Tuesday, September 19, 2006

On India's Despairing Farms, a Plague of Suicides

India’s economy may be soaring, but agriculture remains its Achilles’ heel, as food production, once India’s great pride, has failed to keep pace with the nation’s population growth in the last decade; "acute distress" cited by PM Singh.

As reported in the New York Times; Sept. 19, 2006

By Somini Sengupta

BHADUMARI, India -- Here in the center of India, on a gray Wednesday morning, a cotton farmer swallowed a bottle of pesticide and fell dead at the threshold of his small mud house.

The farmer, Anil Kondba Shende, 31, left behind a wife and two small sons, debts that his family knew about only vaguely and a soggy, ruined 3.5-acre patch of cotton plants that had been his only source of income.

Whether it was debt, shame or some other privation that drove Mr.
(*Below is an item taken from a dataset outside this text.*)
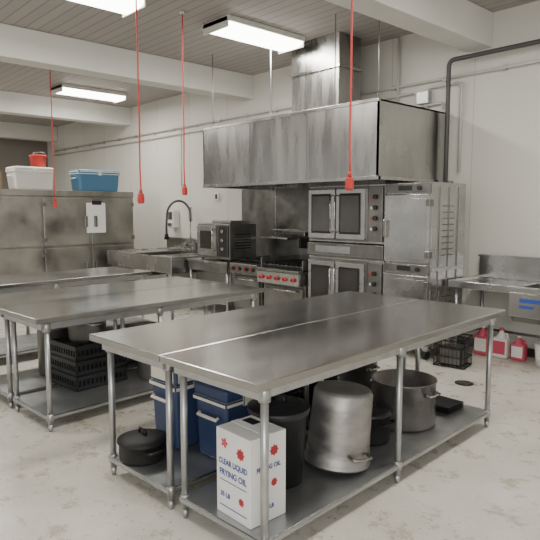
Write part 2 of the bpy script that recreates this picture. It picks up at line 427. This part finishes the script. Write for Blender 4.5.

Shende to kill himself rests with him alone. But his death was by no means an isolated one, and in it lay an alarming reminder of the crisis facing the Indian farmer.
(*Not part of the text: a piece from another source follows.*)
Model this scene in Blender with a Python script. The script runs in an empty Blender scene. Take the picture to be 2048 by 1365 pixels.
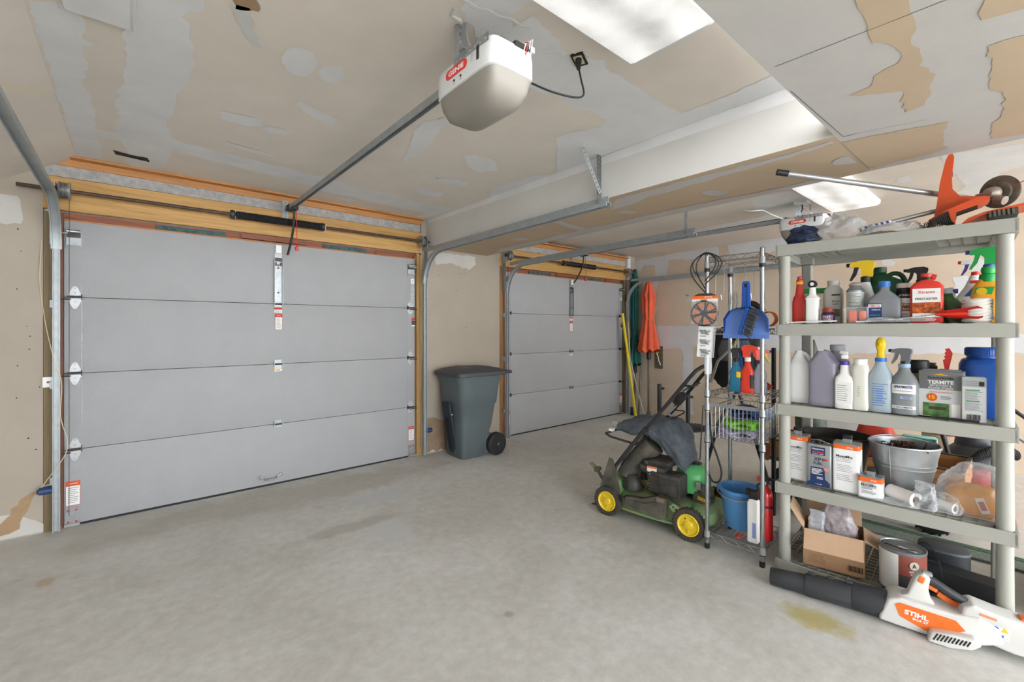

Across the country in desperate pockets like this one, 17,107 farmers committed suicide in 2003, the most recent year for which government figures are available. Anecdotal reports suggest that the high rates are continuing.

Though the crisis has been building for years, it presents an increasingly thorny political challenge for Prime Minister Manmohan Singh. High suicide rates and rural despair helped topple the previous government two years ago and put Mr. Singh in power.

Changes brought on by 15 years of economic reforms have opened Indian farmers to global competition and given them access to expensive and promising biotechnology, but not necessarily opened the way to higher prices, bank loans, irrigation or insurance against pests and rain.